----- Recorded data -----

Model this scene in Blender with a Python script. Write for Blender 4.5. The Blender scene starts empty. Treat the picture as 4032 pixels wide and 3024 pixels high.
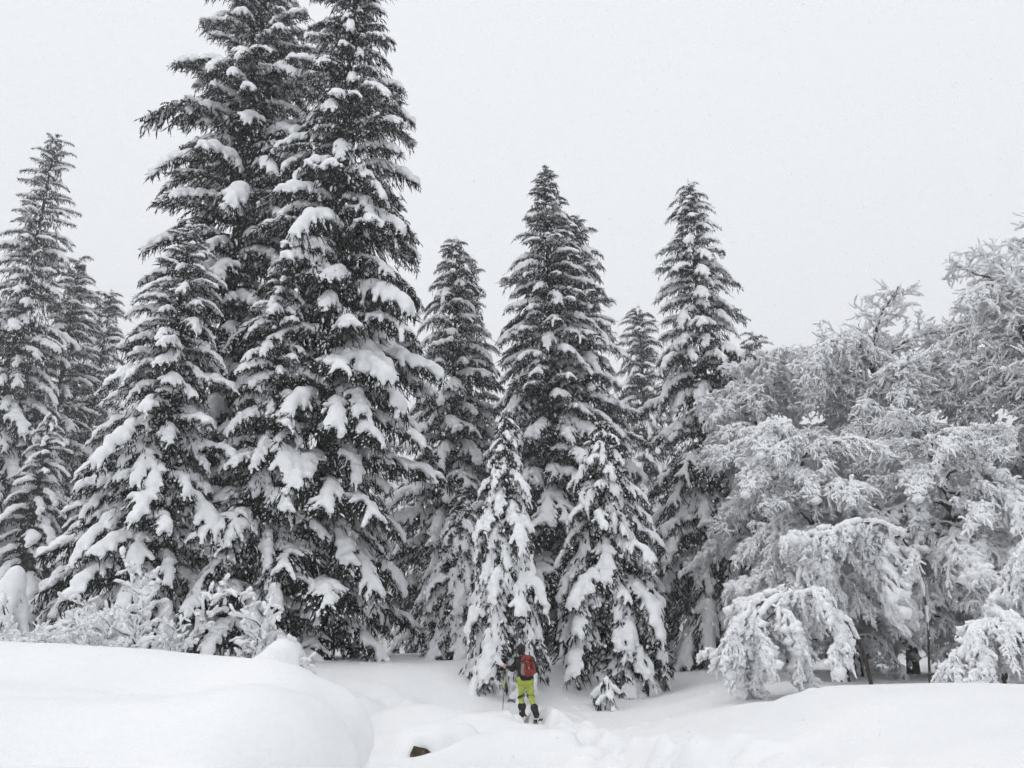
import bpy, math, random
import numpy as np
from mathutils import Vector, Matrix

# ------------------------------------------------------------------ camera, sky, sun, exposure
scene = bpy.context.scene
C = scene.collection
PITCH = math.radians(17.4)
EYE = 1.6
FPX = 819.0
cam_d = bpy.data.cameras.new('camera')
cam = bpy.data.objects.new('camera', cam_d)
C.objects.link(cam)
cam.location = (0, 0, EYE)
cam.rotation_euler = (math.pi / 2 + PITCH, 0, 0)
cam_d.sensor_width = 36
cam_d.lens = 36 * FPX / 1024
cam_d.clip_start = 0.05
cam_d.clip_end = 3000
scene.camera = cam

world = bpy.data.worlds.new('World')
scene.world = world
world.use_nodes = True
nt = world.node_tree
nt.nodes.clear()
SUN_EL, SUN_ROT = math.radians(58), math.radians(250)
sky = nt.nodes.new('ShaderNodeTexSky')
sky.sky_type = 'NISHITA'
sky.sun_disc = False
sky.sun_elevation = SUN_EL
sky.sun_rotation = SUN_ROT
sky.air_density = 1.0
sky.dust_density = 6.0
hs = nt.nodes.new('ShaderNodeHueSaturation')
hs.inputs['Saturation'].default_value = 0.15
hs.inputs['Value'].default_value = 0.1
nt.links.new(sky.outputs[0], hs.inputs['Color'])
mx = nt.nodes.new('ShaderNodeMix')
mx.data_type = 'RGBA'
mx.inputs[0].default_value = 0.92              # closed snow cloud: the blue hardly comes through
nt.links.new(hs.outputs[0], mx.inputs[6])
mx.inputs[7].default_value = (1.0, 1.025, 1.07, 1)
bg = nt.nodes.new('ShaderNodeBackground')
nt.links.new(mx.outputs[2], bg.inputs['Color'])
bg.inputs['Strength'].default_value = 1.0
wo = nt.nodes.new('ShaderNodeOutputWorld')
nt.links.new(bg.outputs[0], wo.inputs['Surface'])

sun_d = bpy.data.lights.new('sun', 'SUN')
sun_d.energy = 0.75
sun_d.angle = math.radians(45)
sun_d.color = (1.0, 0.985, 0.96)
sun = bpy.data.objects.new('sun', sun_d)
C.objects.link(sun)
sun.rotation_euler = (math.pi / 2 - SUN_EL, 0, math.radians(-70))   # high behind the viewer, slightly to one side

vs = scene.view_settings
vs.view_transform = 'Standard'
vs.look = 'None'
vs.exposure = 0.0
vs.gamma = 1.0
vs.use_curve_mapping = False
cy = scene.cycles
cy.max_bounces = 5
cy.diffuse_bounces = 4
cy.glossy_bounces = 1
cy.transmission_bounces = 1
cy.volume_bounces = 0
cy.caustics_reflective = False
cy.caustics_refractive = False
cy.use_denoising = True
cy.use_adaptive_sampling = True
cy.adaptive_threshold = 0.07
cy.adaptive_min_samples = 16
try:
    cy.denoising_prefilter = 'FAST'
except Exception:
    pass

# ------------------------------------------------------------------ helpers
rng = np.random.default_rng(11)
R = random.Random(5)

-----

Goal =>
Go from the first line of the data above to the line containing "from mathutils import Vector, Matrix" and retype exactly those lines, both included, but none of the pictures.

Exercise result =>
Model this scene in Blender with a Python script. Write for Blender 4.5. The Blender scene starts empty. Treat the picture as 4032 pixels wide and 3024 pixels high.
import bpy, math, random
import numpy as np
from mathutils import Vector, Matrix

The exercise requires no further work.